Monday 14 May 2018

Some Concealed Pigs

The wart is below the eye.
The pig is a curious creature. We all think we know what it is: that dear old, rather intelligent thing, rootling around in the mud and stuffed with lovely bacon.

And then one considers the guinea pig, which contains no bacon at all.

Then one thinks further and you realise that there's the hedge-hog. And the groundhog and the warthog and the road hog and that none of them, except maybe the last, contains bacon. And of course a wart-hog is just that. It's a hog with what appear to be warts. But a guinea pig doesn't look like a pig at all. Nor does a hedgehog. A hedgehog looks a bit like a porcupine.

And then, if you mull of the word porcupine enough:




You suddenly realise that a porcupine is merely a pork with spines, from the Old French porc-espin. It's enough to make a strictly kosher chap run screaming for the ocean, where of course there are no pigs at all. Unless a sea-pig existed. And there may be sea-lions and sea-horses but, surely there is no pigfish. Not even in Old French. That would be a porc peis - from the Latin pisces. Or porpais as it was by the twelfth century.

And then you realise your true porpoise in life.

The only possible way to relax is to visit the provinces and read poetry. So you quietly retreat to Swindon with a copy of Swinburne. And you know that don means hill and that burn means stream, but don't whatever you do think any further.

Incidentally, the Dutch don't say pearls before swine, they say roses before swine*, which I somehow think is prettier.

None of this has anything much to do with my new book A Short History of Drunkenness, which has just been released in America. But, if you're American and interested in history, or drunkenness, or if you're simply short, you should immediately buy a copy. You can do so by the simple expedient of following this link.

The Inky Fool found he'd been talking at crossed porpoises

*Or that's what I read, but see the comments.


  1. The Dutch expression is “parels voor de zwijnen”, ie pearls before swine. Native speaker here, never heard of an expression with roses.

    1. How odd. I speak not a word of Dutch, so I shall put in a crafty disclaimer. Thank you.

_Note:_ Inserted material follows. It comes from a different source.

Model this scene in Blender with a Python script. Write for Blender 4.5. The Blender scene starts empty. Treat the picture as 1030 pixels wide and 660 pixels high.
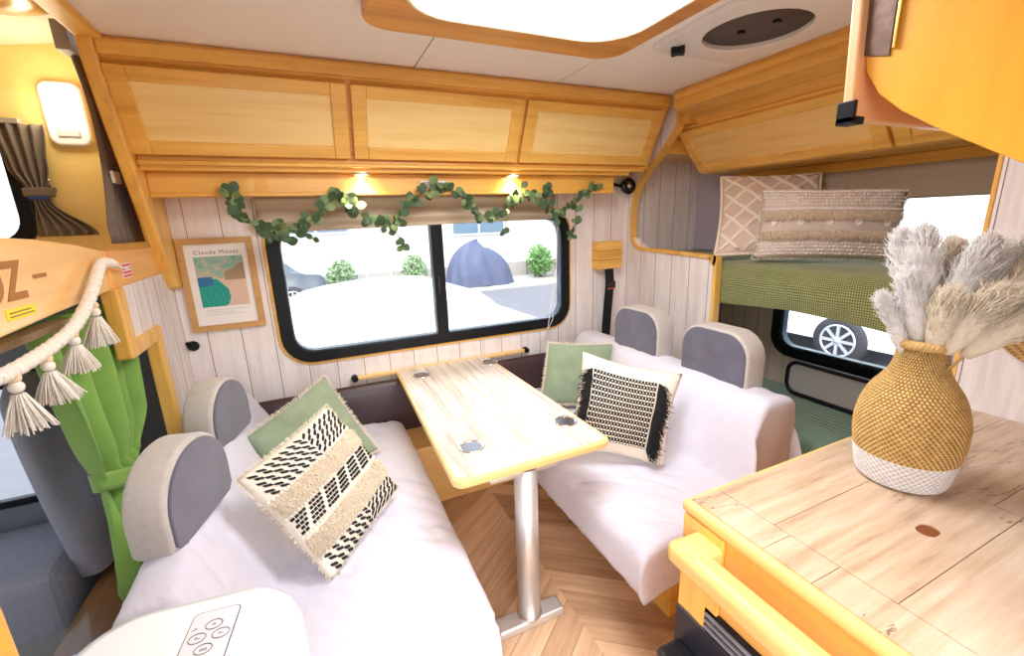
import bpy, bmesh, math, random
from mathutils import Vector, Matrix, noise
random.seed(7)
PI = math.pi
S = bpy.context.scene
C = S.collection

# ------------------------------------------------------------------ node helpers
class E:
    """a socket with arithmetic"""
    def __init__(s, nt, sock): s.nt = nt; s.s = sock
    def _m(s, op, *a):
        n = s.nt.nodes.new('ShaderNodeMath'); n.operation = op
        for i, v in enumerate((s,) + a):
            if isinstance(v, E): s.nt.links.new(v.s, n.inputs[i])
            else: n.inputs[i].default_value = v
        return E(s.nt, n.outputs[0])
    def __add__(s, o): return s._m('ADD', o)
    def __sub__(s, o): return s._m('SUBTRACT', o)
    def __mul__(s, o): return s._m('MULTIPLY', o)
    def __truediv__(s, o): return s._m('DIVIDE', o)
    def frac(s): return s._m('FRACT')
    def floor(s): return s._m('FLOOR')
    def abs(s): return s._m('ABSOLUTE')
    def sin(s): return s._m('SINE')
    def lt(s, o): return s._m('LESS_THAN', o)
    def gt(s, o): return s._m('GREATER_THAN', o)
    def max(s, o): return s._m('MAXIMUM', o)
    def min(s, o): return s._m('MINIMUM', o)

class NT:
    def __init__(s, name, rough=.5, spec=.5, metal=0, sheen=0, coat=0):
        s.m = bpy.data.materials.new(name); s.m.use_nodes = True
        s.nt = s.m.node_tree; s.b = s.nt.nodes['Principled BSDF']
        s.b.inputs['Roughness'].default_value = rough
        s.b.inputs['Specular IOR Level'].default_value = spec
        s.b.inputs['Metallic'].default_value = metal
        s.b.inputs['Sheen Weight'].default_value = sheen
        s.b.inputs['Coat Weight'].default_value = coat
    def coord(s, kind='Object'):
        t = s.nt.nodes.new('ShaderNodeTexCoord'); return t.outputs[kind]
    def xyz(s, kind='Object'):
        n = s.nt.nodes.new('ShaderNodeSeparateXYZ'); s.nt.links.new(s.coord(kind), n.inputs[0])
        return [E(s.nt, o) for o in n.outputs]
    def vec(s, x, y, z):
        n = s.nt.nodes.new('ShaderNodeCombineXYZ')
        for i, v in enumerate((x, y, z)):
            if isinstance(v, E): s.nt.links.new(v.s, n.inputs[i])
            else: n.inputs[i].default_value = v
        return n.outputs[0]
    def noise(s, vec, scale=5, detail=3, rough=.5):
        n = s.nt.nodes.new('ShaderNodeTexNoise'); n.inputs['Scale'].default_value = scale
        n.inputs['Detail'].default_value = detail; n.inputs['Roughness'].default_value = rough
        s.nt.links.new(vec, n.inputs['Vector']); return E(s.nt, n.outputs['Fac'])
    def white(s, e):
        n = s.nt.nodes.new('ShaderNodeTexWhiteNoise'); n.noise_dimensions = '1D'
        s.nt.links.new(e.s, n.inputs['W']); return E(s.nt, n.outputs['Value'])
    def ramp(s, e, stops):
        n = s.nt.nodes.new('ShaderNodeValToRGB'); s.nt.links.new(e.s, n.inputs[0])
        el = n.color_ramp.elements
        while len(el) < len(stops): el.new(.5)
        for q, (p, c) in zip(el, stops):
            q.position = p; q.color = (*c, 1) if len(c) == 3 else c
        return n.outputs[0]
    def fac(s, e, lo, hi):
        n = s.nt.nodes.new('ShaderNodeMapRange'); s.nt.links.new(e.s, n.inputs[0])
        n.inputs[1].default_value = lo; n.inputs[2].default_value = hi; return E(s.nt, n.outputs[0])
    def mix(s, f, a, b):
        n = s.nt.nodes.new('ShaderNodeMix'); n.data_type = 'RGBA'
        if isinstance(f, E): s.nt.links.new(f.s, n.inputs[0])
        else: n.inputs[0].default_value = f
        for k, v in ((6, a), (7, b)):
            if isinstance(v, tuple): n.inputs[k].default_value = (*v, 1)
            else: s.nt.links.new(v, n.inputs[k])
        return n.outputs[2]
    def base(s, c):
        if isinstance(c, tuple): s.b.inputs['Base Color'].default_value = (*c, 1)
        else: s.nt.links.new(c, s.b.inputs['Base Color'])
    def bump(s, e, strength=.3, dist=.002):
        n = s.nt.nodes.new('ShaderNodeBump'); n.inputs['Strength'].default_value = strength
        n.inputs['Distance'].default_value = dist
        s.nt.links.new(e.s, n.inputs['Height']); s.nt.links.new(n.outputs[0], s.b.inputs['Normal'])

def plain(name, c, rough=.5, metal=0, spec=.5, nscale=0, nstr=.2, var=.06, sheen=0, coat=0):
    t = NT(name, rough, spec, metal, sheen, coat)
    if nscale:
        n = t.noise(t.coord(), nscale, 4)
        t.base(t.mix(n, tuple(max(0, x*(1-var*2)) for x in c), tuple(min(1, x*(1+var)) for x in c)))
        t.bump(n, nstr, .003)
    else: t.base(c)
    return t.m

def wood(name, light, dark, axis='x', scale=1.0, rough=.35, coat=.25, boards=0):
    t = NT(name, rough, .5, 0, 0, coat)
    x, y, z = t.xyz()
    k = {'x': (.6, 9, 9), 'y': (9, .6, 9), 'z': (9, 9, .6)}[axis]
    off = 0
    v = t.vec(x*k[0], y*k[1], z*k[2])
    n1 = t.noise(v, 1.6*scale, 5, .6); n2 = t.noise(v, 7*scale, 3, .6)
    f = t.fac(n1*.75+n2*.3, .33, .72)
    if boards:
        a = {'x': z, 'y': z, 'z': x+y}[axis]
        w = t.white((a*boards).floor())
        f = (f*.6+w*.45)
    col = t.ramp(f, [(0, dark), (.5, tuple((a*.35+b*.65) for a, b in zip(dark, light))), (1, light)])
    t.base(col); t.bump(n2, .08, .001)
    return t.m

def planks(name, axis='x', width=.14, light=(.90, .86, .85), tint=(.74, .65, .62), joint=(.20, .13, .10), along='z', phase=0.0, wear=.35, jw=.0016):
    t = NT(name, .45, .4)
    d = dict(zip('xyz', t.xyz()))
    c = d[axis]; a = d[along]
    q = (c+(100.0+phase))/width
    f = q.frac(); idx = q.floor(); r = t.white(idx)
    edge = f.min((f*-1.0)+1.0)
    line = edge.lt(jw/width)
    v = t.vec(c*16.0+r*30.0, a*1.4+r*17.0, r*9.0)
    g = t.noise(v, 1.5, 6, .65)
    g2 = t.noise(t.vec(c*70.0, a*5.0+r*5.0, r), 1.2, 4, .6)
    big = t.noise(t.vec(c*3.0+r*4.0, a*1.2, r*9.0), 1.8, 3, .5)
    f1 = t.fac(g*.6+g2*.4, .40, .66)
    c1 = t.mix(f1, tint, light)
    c1 = t.mix(t.fac(r*.5+f1*.5, 0, 1), c1, light)
    scr = t.fac(g2*.5+big*.5, .60, .70)
    c1 = t.mix(scr*wear, c1, tuple(x*.55 for x in tint))
    col = t.mix(line, c1, joint)
    t.base(col)
    t.bump((line*-1.0)+g2*.15, .25, .002)
    return t.m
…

  2. I've always called wood lice "granny grunters". I discovered a few years ago that this is specific to the south of the Isle of Man and those from Douglas and the north of the island referred to them as "Parson's pigs" - a term I'd managed to live 30 years without hearing. How woodlice came to be known by two different swine related terms used exclusively 12 miles apart is a mystery!

  3. At least we also follow the porc-espin pattern in Portuguese, with porco-espinho.

    Wish there was an article somewhere explaining this -inho/a suffix that we have in Portuguese. Devagar is slow... but devagarzinho is little slow... but in Portuguese it has another meaning. Almost as another word. Describing something that is either a bit slow, or slowly in a sensual or intentional comical way? Like espinho, which comes from Latin spina, which also gave origin to espinha... espinho can be a rose thorn. Or any kind of thorn/spike.

    Espinha, different then espinho, is spine in English. Espinha is also the pin bones of a fish in Portuguese. And espinha is also an acne.

    And even though espinha and espinho appear to be in the diminutive (like in the Despacito song title, from Spanish, which is the diminutive of Despacio, and means slow, slowly), in Portuguese we can put the word espinha (which looks to be already in the diminutive) in the diminutive, as "espinhazinha".

    Anywho... came here just to say that in Brazilian Portuguese the guinea pig is also a pig, even not being a pig...

    But it is a small-little-pig... for it is indeed small. But of course it is not from Guinea! What an absurd!

    For us that's an Indian Little Pig. Of course. A "porquinho da india". Porquinho is the diminutive for pork/porco.